Elmsetts woodland
I’ve always been keen on trees. I’ve planted them whenever I’ve had the space. Thirty years ago, I lived near Oxford, where I planted a balsam poplar. It smelt gorgeous after it rained. I’d love to know if it’s still there – someone might have cut it down.
A year ago, the Green Light Trust had a stall at our village fete. The trust supports and encourages those who want to establish community woodlands – woods planted by and for local people. I registered an interest in establishing one in Elmsett.
In March this year we signed a People Planting Agreement with the Green Light Trust and set up Elmsett Greenlife Grove Scheme, a name chosen after consulting the village schoolchildren, who liked the acronym EGGS. In a way, it’s especially apt. An egg is used as a symbol of new life at Easter, the spring equinox festival, and we’re aiming to create new life – trees, and the creatures that live in them.

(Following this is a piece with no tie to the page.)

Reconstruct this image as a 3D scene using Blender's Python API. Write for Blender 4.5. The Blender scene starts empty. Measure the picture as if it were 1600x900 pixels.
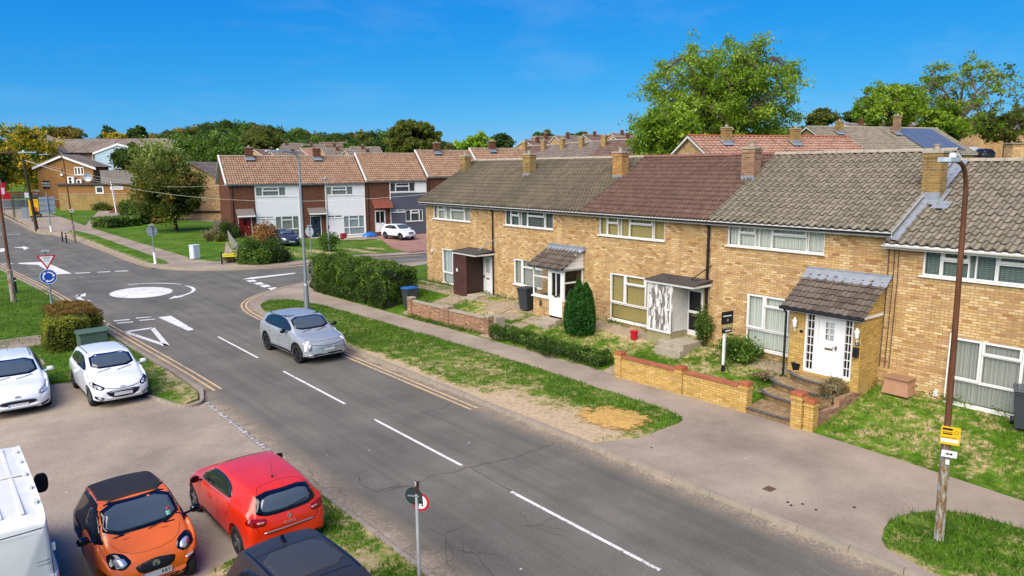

On Monday, we’ll have an EGGS stall at the village fete, to raise awareness of the scheme. We’ve had encouraging messages from local landowners. Next month we’ll launch the scheme at the school, where the children have started a tree nursery. They’re all going to visit the trust’s woodland at Lawshall. When you plant trees, you need an imagination, and seeing what other people have done should inspire them and make them aware that trees need time to grow and mature. Far-sighted people plant trees.
One of my favourite poems is by an American poet, Wendell Berry. He wrote about planting trees,
“Let me desire and wish well the life these trees may live when I no longer rise in the mornings to be pleased by the green of them shining, and their shadow on the ground, and the sound of the wind in them.”
But it’s not just the beauty of trees, the sight and sound of them, that matters. They’re the lungs of the world. They stop soil erosion. They provide a habitat for birds, beasts and insects, and they mean jobs, timber, and the materials for all sort of woodcraft too.
We’ll be collecting tree seeds and seedlings and buying plants from a tree nursery for our woodland. One day, maybe, the grandchildren of some of the children who go to the village school may walk in our woodland. I’ll be long gone by then. I’ll be buried under a tree.